I really could use a pre-pull/merge hook. It isn't because of the repo itself. It's because of what the repo interacts with. Equivalent behavior would be fine.
Example: Our repo controls a docker-compose file. If the name and/or tag for an image inside the file changes while the stack it controls is up, then docker-compose won't be able to bring down the stack/container. It isn't desirable to always require the stacks to come down before pulling.
What I would like is to have a pre-merge hook that checks to see if one of the relevant files would be changed in the merge. If so, it writes a message to the console like: "If your stacks are up, you should really take them down now (using stop.sh). Otherwise, you should merge later. Would you like to continue [C] or abort [A]?" The dev only has to enter "stop.sh" in another terminal and then hit C. This also alerts the dev that one or more of the stacks must have changed. I could even give a convenient list.
Note that we sometimes have more than one docker-compose file for a stack, and different sets of compose files might be invoked in different combinations, depending on the situation. The scripts that decide which ones to invoke might change, too. All these file changes would have to be tracked and handled in concert.

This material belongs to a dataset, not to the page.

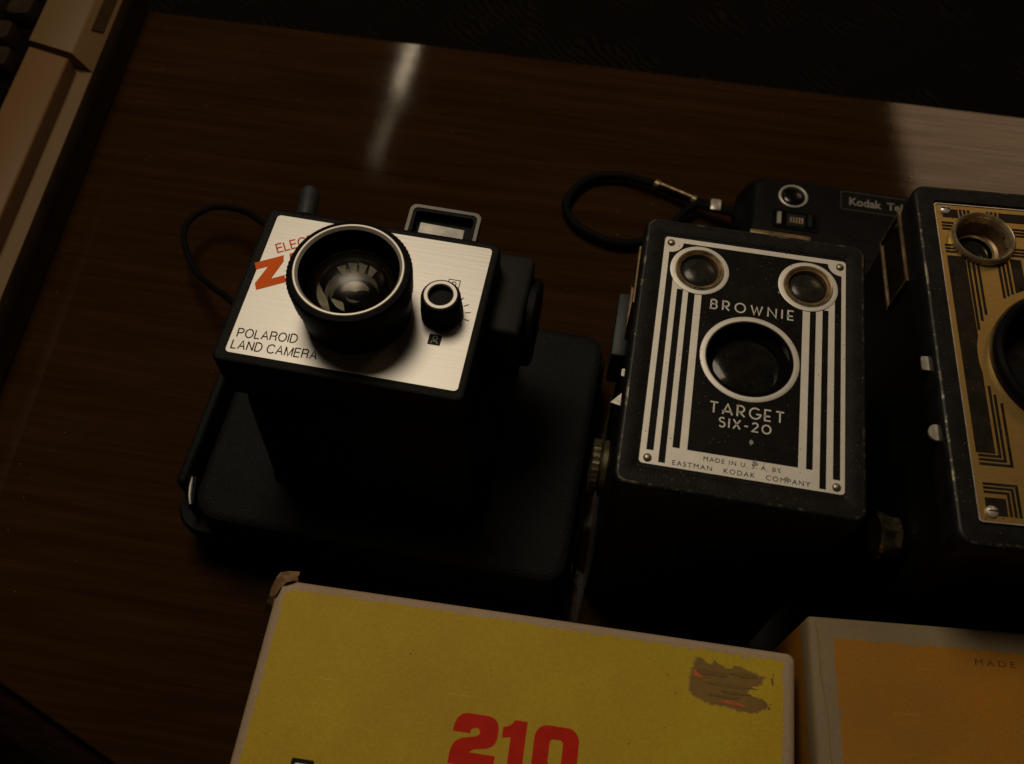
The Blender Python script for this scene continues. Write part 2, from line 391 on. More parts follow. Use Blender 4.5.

The docs say pre-merge-commit runs after the merge has happened. I could have the hook check what has changed, offer to the dev to force an abort, then have the dev take the stacks down, then merge again. This is not terrible, but the devs will prefer the pre-merge option. Is this doable?
My best idea for a workaround is to use a regex script to take down any dangling containers from the stack that aren't the current ones.
If there is some other way to handle this sort of situation, let me know. If you want to write in a pre-pull/merge hook, I volunteer to test!
PS - yes, I should teach all the peeps to inspect the fetch before they merge, but they're overworked humans, and I want to be nice.